Over the past couple weeks you may have noticed that LessThanDot was completely down. I know we did. We’re working on solutions to our missing DR plan and shoring up some holes we found in our infrastructure (we had backups, they were just a little, er, stale).

Cue jokes about how a group with professional developers, architects, project managers, managers, consultants, etc didn’t have a DR plan.

Rest assured, this site means a lot to us (the founders), us (the people who blog here), and us (the people who get information or look up resources here). Along with updates to the “holy crap where did the site go” plan, this may be the jab we need to get back to some other feature-y changes we had lost steam on.

During the outage, I kept a temporary Azure website up with some information about the outage and a link to the monitoring (that I finally implemented an hour into the outage, oh well). We’ll have additional details and reactions posted in the blogs about the outage in the near future, but here is the content of that post for those that had not yet had a chance to see it:


Thursday evening (my time), twitter messages started flowing in from LTD’ers who couldn’t access the site.

Twitter: Who ate our server?
Indeed.

DDOS?

Our host, host4geek responded 4-5 hours into the incident to let us know a DDOS was occurring against the facility our server was in (which would not be covered by the SLA). I added the site monitoring I had always intended to add but

never got around to. That way I’d get an alert when it came back up (or a measurement if it did not).

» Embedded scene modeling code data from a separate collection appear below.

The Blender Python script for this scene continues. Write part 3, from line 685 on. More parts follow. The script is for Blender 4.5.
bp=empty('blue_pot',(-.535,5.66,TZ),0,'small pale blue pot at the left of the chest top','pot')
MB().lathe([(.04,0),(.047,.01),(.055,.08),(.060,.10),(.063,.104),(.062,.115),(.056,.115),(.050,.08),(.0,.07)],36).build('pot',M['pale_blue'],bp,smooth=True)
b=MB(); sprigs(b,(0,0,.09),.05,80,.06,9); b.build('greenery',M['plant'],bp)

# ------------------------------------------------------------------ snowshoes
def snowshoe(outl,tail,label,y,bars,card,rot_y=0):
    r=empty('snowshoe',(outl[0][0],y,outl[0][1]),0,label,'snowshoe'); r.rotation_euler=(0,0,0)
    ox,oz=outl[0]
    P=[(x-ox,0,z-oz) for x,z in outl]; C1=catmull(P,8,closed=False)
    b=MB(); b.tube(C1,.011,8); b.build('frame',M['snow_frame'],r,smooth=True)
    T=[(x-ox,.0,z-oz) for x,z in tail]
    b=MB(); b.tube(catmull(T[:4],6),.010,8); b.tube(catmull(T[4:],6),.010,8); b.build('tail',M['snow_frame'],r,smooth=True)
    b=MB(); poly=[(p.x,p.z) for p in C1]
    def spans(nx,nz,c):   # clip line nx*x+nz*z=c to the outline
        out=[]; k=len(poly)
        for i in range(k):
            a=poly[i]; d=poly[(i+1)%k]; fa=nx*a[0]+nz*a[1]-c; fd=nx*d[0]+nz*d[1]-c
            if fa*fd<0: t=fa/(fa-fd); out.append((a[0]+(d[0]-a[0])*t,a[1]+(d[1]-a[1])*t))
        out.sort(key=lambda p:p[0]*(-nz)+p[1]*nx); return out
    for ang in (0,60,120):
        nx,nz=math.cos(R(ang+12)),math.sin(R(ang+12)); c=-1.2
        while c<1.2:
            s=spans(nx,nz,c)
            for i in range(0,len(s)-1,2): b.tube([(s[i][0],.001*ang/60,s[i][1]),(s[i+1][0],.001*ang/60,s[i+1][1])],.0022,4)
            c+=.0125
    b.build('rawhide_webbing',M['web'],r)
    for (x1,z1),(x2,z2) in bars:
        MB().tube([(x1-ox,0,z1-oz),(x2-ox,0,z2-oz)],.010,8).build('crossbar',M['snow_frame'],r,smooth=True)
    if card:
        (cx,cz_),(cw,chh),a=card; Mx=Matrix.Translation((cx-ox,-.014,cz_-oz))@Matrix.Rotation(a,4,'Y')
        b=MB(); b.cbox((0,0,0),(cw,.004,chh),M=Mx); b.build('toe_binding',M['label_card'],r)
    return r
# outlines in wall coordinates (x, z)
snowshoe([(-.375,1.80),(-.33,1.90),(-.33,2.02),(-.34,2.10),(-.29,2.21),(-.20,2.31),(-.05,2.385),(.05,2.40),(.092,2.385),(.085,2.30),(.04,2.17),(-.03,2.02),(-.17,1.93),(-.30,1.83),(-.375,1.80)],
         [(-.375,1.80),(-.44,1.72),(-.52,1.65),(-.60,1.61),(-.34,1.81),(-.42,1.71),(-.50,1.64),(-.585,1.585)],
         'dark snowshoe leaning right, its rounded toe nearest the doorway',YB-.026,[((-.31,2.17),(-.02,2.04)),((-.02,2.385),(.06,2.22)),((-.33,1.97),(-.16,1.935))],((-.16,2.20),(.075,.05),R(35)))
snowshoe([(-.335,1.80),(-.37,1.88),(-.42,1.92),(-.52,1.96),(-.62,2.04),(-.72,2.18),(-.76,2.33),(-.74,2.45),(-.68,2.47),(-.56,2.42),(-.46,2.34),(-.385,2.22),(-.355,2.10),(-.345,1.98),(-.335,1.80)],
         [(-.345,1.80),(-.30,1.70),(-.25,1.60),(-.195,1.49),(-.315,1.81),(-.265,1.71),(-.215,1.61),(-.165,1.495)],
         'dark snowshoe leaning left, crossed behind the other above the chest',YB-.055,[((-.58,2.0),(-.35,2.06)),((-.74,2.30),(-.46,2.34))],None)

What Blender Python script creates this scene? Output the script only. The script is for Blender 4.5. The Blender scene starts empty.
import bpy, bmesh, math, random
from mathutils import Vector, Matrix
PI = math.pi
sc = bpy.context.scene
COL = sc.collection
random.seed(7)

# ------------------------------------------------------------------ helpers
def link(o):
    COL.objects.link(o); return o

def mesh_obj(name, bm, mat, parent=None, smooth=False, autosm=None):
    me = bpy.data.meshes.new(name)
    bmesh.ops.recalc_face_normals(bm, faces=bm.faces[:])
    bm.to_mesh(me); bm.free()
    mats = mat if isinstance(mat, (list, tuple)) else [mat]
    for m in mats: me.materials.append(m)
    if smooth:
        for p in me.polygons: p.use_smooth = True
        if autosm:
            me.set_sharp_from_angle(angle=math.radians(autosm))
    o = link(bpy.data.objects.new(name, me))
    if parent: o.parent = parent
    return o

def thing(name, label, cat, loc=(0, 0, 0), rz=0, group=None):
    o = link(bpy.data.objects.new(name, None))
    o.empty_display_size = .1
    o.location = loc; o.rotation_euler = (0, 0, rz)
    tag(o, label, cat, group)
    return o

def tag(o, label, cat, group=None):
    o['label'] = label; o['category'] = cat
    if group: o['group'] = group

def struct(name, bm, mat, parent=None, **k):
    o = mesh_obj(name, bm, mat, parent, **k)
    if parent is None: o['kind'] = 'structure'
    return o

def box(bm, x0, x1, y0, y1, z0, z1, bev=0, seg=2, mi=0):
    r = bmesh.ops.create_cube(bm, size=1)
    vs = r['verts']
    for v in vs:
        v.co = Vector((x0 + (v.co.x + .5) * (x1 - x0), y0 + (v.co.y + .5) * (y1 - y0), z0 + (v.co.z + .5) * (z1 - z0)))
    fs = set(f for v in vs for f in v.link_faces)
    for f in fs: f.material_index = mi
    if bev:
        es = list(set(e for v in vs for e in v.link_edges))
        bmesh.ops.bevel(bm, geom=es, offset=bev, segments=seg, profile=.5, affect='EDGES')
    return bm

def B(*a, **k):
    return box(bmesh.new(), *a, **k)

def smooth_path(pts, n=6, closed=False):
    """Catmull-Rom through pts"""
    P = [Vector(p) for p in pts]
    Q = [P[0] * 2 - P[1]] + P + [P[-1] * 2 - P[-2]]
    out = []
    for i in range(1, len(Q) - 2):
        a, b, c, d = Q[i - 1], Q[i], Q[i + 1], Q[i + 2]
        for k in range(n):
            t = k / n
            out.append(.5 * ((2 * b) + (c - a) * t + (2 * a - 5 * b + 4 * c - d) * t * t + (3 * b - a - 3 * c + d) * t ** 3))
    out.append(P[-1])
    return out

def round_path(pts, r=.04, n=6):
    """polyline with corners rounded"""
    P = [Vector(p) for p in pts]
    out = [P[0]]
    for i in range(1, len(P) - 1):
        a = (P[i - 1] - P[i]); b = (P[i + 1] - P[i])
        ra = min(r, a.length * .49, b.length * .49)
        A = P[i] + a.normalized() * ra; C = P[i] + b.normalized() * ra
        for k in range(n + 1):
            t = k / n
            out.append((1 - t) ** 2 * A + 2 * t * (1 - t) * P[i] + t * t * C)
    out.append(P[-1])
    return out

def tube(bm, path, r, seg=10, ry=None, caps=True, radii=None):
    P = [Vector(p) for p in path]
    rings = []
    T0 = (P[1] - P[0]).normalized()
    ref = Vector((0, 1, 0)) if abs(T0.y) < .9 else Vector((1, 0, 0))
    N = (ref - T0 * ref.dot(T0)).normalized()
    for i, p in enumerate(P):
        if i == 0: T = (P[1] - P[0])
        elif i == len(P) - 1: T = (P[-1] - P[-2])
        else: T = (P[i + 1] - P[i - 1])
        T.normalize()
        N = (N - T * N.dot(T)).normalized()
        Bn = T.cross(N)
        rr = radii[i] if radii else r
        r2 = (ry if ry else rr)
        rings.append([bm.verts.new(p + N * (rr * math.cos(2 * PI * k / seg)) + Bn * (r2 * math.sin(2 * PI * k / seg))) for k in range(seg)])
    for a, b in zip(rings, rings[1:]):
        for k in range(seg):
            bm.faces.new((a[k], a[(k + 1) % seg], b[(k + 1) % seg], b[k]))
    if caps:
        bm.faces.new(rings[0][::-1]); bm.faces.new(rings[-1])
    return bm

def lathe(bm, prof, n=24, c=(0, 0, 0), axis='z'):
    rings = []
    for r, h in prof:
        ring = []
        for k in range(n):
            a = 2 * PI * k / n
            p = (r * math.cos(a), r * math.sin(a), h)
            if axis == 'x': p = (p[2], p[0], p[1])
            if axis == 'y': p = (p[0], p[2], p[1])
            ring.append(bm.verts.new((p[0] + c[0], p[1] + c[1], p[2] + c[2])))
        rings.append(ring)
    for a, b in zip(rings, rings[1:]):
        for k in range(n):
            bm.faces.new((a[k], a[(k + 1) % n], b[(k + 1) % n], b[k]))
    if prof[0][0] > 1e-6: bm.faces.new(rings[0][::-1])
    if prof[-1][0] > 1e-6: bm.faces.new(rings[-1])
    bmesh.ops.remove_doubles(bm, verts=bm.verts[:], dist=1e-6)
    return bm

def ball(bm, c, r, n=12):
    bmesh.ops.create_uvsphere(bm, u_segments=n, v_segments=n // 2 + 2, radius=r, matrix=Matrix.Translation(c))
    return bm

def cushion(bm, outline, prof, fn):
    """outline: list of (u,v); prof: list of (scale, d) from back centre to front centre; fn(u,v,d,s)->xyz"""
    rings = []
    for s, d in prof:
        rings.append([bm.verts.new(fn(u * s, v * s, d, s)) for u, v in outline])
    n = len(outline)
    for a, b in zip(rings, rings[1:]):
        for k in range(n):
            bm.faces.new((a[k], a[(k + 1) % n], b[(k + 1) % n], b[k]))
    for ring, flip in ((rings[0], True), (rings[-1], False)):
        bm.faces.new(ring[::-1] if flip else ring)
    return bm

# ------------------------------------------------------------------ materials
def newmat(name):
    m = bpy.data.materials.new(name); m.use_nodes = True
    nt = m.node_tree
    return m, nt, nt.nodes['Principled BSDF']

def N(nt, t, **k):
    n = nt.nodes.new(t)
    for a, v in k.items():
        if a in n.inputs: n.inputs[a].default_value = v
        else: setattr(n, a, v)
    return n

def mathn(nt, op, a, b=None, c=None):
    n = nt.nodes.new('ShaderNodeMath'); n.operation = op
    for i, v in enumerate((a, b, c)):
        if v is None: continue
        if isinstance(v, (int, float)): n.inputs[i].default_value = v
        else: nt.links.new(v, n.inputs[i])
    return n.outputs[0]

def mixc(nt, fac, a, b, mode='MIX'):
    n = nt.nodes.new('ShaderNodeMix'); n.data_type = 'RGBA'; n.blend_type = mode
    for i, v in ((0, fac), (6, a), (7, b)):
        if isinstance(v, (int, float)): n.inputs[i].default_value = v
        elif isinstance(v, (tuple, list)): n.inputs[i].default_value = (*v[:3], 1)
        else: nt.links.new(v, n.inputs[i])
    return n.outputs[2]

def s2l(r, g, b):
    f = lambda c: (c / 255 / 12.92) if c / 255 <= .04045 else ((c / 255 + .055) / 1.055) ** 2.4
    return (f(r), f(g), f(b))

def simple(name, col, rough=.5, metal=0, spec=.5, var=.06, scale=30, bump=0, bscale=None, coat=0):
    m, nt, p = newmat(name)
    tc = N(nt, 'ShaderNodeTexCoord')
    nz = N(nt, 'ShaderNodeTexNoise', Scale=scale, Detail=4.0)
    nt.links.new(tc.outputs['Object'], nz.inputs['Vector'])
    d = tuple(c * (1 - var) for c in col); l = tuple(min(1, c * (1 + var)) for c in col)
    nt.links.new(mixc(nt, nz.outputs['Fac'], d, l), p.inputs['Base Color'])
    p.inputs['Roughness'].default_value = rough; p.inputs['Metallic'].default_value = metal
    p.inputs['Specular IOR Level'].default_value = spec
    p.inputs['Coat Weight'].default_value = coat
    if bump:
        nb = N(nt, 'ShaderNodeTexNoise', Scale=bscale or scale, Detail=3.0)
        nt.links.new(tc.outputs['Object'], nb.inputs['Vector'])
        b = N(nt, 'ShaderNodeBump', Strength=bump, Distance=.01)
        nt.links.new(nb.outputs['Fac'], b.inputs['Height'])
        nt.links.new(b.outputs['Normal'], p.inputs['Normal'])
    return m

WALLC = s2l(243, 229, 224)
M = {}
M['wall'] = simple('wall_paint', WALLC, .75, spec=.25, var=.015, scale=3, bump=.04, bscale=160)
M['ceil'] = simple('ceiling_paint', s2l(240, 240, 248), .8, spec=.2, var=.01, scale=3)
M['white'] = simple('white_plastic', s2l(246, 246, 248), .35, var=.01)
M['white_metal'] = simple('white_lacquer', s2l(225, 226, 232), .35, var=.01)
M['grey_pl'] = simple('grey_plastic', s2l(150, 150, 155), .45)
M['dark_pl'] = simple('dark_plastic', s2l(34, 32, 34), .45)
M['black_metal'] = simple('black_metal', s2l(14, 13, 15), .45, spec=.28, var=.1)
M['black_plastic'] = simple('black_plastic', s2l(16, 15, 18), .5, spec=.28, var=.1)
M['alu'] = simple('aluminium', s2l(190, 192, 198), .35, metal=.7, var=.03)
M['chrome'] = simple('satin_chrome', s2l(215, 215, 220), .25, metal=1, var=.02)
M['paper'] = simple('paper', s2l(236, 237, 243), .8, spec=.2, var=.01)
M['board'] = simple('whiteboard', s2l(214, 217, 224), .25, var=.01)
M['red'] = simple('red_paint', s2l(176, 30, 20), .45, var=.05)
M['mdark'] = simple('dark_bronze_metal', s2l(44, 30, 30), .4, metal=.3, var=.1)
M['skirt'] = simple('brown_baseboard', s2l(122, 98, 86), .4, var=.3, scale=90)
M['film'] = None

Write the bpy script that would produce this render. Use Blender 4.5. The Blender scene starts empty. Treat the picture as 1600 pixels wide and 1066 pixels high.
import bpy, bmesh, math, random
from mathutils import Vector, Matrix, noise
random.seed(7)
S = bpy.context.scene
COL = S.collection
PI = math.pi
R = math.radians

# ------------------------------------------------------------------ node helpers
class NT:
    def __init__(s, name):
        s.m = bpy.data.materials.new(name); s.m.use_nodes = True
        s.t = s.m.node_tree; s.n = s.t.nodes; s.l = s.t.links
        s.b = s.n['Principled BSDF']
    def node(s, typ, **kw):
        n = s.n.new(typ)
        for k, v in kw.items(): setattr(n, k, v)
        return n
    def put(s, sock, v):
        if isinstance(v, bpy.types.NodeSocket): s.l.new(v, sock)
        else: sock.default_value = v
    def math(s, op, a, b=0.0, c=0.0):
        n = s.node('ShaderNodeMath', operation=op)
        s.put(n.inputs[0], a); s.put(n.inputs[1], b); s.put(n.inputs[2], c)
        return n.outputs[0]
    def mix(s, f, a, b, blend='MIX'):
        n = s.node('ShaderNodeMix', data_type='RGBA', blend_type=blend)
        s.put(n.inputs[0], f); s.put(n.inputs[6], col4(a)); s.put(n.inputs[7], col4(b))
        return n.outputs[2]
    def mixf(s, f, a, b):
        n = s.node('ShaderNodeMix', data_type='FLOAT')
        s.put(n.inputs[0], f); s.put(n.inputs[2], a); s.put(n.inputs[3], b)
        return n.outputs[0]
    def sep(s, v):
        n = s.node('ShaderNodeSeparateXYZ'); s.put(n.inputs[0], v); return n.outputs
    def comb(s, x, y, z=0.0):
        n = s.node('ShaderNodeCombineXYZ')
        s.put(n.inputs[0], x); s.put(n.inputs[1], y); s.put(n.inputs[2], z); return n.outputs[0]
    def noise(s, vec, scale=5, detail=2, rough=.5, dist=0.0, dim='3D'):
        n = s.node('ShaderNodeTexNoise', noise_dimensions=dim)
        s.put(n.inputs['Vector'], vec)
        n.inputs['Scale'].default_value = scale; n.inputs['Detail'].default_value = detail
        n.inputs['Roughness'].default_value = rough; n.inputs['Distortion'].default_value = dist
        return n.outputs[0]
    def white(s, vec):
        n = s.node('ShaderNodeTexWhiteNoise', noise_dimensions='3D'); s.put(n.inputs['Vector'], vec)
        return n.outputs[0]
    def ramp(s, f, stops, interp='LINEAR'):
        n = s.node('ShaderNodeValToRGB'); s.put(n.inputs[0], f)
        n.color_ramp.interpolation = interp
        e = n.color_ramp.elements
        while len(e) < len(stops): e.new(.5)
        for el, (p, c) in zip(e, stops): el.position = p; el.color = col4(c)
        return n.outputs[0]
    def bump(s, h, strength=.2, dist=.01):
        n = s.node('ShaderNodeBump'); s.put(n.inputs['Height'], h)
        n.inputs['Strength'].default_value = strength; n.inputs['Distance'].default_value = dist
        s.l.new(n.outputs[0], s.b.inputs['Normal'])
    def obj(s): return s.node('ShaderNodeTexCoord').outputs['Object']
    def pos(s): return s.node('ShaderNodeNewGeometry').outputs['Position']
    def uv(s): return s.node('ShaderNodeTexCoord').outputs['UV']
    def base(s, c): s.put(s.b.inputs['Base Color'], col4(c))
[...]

Uptime Report for http://lessthandot.com: Last 30 days
Click image for the full status page

Thank you pingdom for a slick and easy setup process. The stats will look funky since I set this up an hour or two into the outage, so there’s no successful uptime recorded earlier in the month.

Where’s the Server?

Late Friday afternoon we received an update from Host4Geeks. Apparently they have a provider for the facitility and that provider had been planning a facility move. The provider had scheduled server migrations and then apparently Thursday night decided to just load up the remaining servers on a truck and take them to a third facility. or something. From

what I can tell this doesn’t fall under natural disasters, DDOS attacks, or planned maintenance, so we’ll also be working on getting credits for the service outage.

So…ETA?

So where is our server? I’m not entirely sure. We have not been given an ETA on when we can expect to be back online. Obviously this sucks for you, because you were probably trying to get to some very useful content. It sucks for us because we’d like to write some more really useful content. In the meantime, we’ll be working on some more content for everyone, considering our hosting options, and we’ll update this page as we have more information.

Updated, Server Still MIA, 2013-08-27 9:45PM EDT (28th 1:45AM UTC)

Good news, our host has informed us they recovered some of their servers! Well, not our server, but woohoo! Er…yeah. We have now been down for over 120 hours. We will be back, it’s just a question of whether they find our server before they have to offer us free hosting for life or not. We’ve also been discussing better disaster recovery plans (it’s a good thing none of us do that for a living, oh wait…), so on a positive note once we get through this outage we’ll be in a better place. And how often can you tell people your server is down because it was migrated to a truck in a dark parking lot somewhere…

Updated, No SLA, No ETA, 2013-09-03

After prodding them again, our ‘host’ has admitted they have no ETA on getting the remaining servers (ours included). We have also noticed that dedicated servers are specifically excluded from the SLA, so in essence the policy of our host is “downtime? sucks to be you”. We also found out that we forgot to finish setting up backups when we set up the server with them, so our most recent backup is March. They have told us our options are to setup a new server from our backups or “wait indefinitely” for our server to be located and brought online.

We will likely have to go the new server setup route, the next question we will have to consider is whether to do it with this host (who is paid through the end of the year), or find another and raise funds early for another year.


Luckily as we were building out the new server, the old one finally came back online. More to come soon (including back to our regularly scheduled outpouring of technical blog goodness).